I suspect Tim is having a hard time believing such people and such ideas exist. So let me show him (and you) something a neighbor of mine said not quite a month ago on a USENET newsgroup:
If I’ve read once, I’ve read a thousand that liberals bristle when
accused of not being patriotic. They may well have a point because the
justification for such a reaction is that many have died and still are
dying to protect our rights to dissent. But, while I have no problem
with the fact they it is indeed their right as a U.S. citizen, I have
to question their patriotism since is implies a deep devotion and love
for our country.
There it is, the oldest lie in the conservative book: the other side hates America. That’s the kind of poison that’s out there floating through the airwaves that conservatives plug into. And this is not some noxious professional ideologue, this is one of my neighbors.
Here’s another: I wrote an email to a friend who’s either conscientious or enviably connected, because he can find all the funny stuff that’s floating around on the net, and he passes it along to his friends. I wrote him about one of those things he’d sent along that attributed some improbable and scurulous remarks and actions to people in the political mainstream (i.e., “libruls”). I showed him the Snopes reference that showed it was just right-wing propaganda, and he was kind enough to retract it to all the folks he sent it to.
In short, he was a kind, honorable man.
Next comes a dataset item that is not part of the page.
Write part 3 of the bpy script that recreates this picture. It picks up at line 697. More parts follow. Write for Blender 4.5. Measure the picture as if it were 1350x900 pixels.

He’s as far from a redneck as can be: a retired dentist who lives in a big city in the North and is a fan of jazz. And yet during our correspondence, he said two things, seemingly out of the blue: that I must not have served in the military and that he didn’t hold much with socialism.
As I say, a good man. Yet he never questioned that everyone on the other side fell into this bizarre stereotype. I wrote back to say that, while I didn’t serve, I’ve been working for the past 15 years and more helping make sure our young people in the services come home safely after accomplishing their mission, and that I too thought socialism was crap. He wrote back to ask my address so he could send me a CD he’d burned, and I managed to get his address and reciprocated, but I’m pretty sure he thought, “jeez, I’m talking to a real human being here.”
The notion that everybody to the left of Willis Carto must be against the military, that there’s no difference between being a Democrat and being a socialist, and that only true blue conservatives really love this country is the stock in trade of the professional hatemongers on the right, and I’m here to tell you they’ve done their job! Their poison has pervaded conservative thought, and you’ll have a hard time finding conservatives who, when pressed, wouldn’t admit they at least allowed that those things were possible. It is a poison that underlies every single conservative thought, and there’s no better word for it than evil.
Nobody ever came to conservatism with the idea that their neighbors were unpatriotic. But dwell a while in the conservative tents, and you’ll tolerate others saying so. Dwell a little longer, and you accept that it might be true. A little longer, and you’ll say it yourself. And travel too far down the path with conservatives and the words “welfare recipient” will paint a picture in your mind that most people (including you) would call disgraceful. To claim this poison comes from anywhere but other conservatives is to say that conservatives gather together because of their bigotry and because they want to believe their neighbors are no better than traitors.
I think it’s misplaced tolerance to fail to give a subculture like that the name it’s earned over and over. There are folks who’d like to pick up this conservative tenet or that one, and who believe they’ll be able to remain morally aloof from the evil that undelies conservatism. I think those people are fooling themselves. Conservatism as it’s practiced in this country, here and now, is a political sickness, it’s contagious, and it’s dangerous.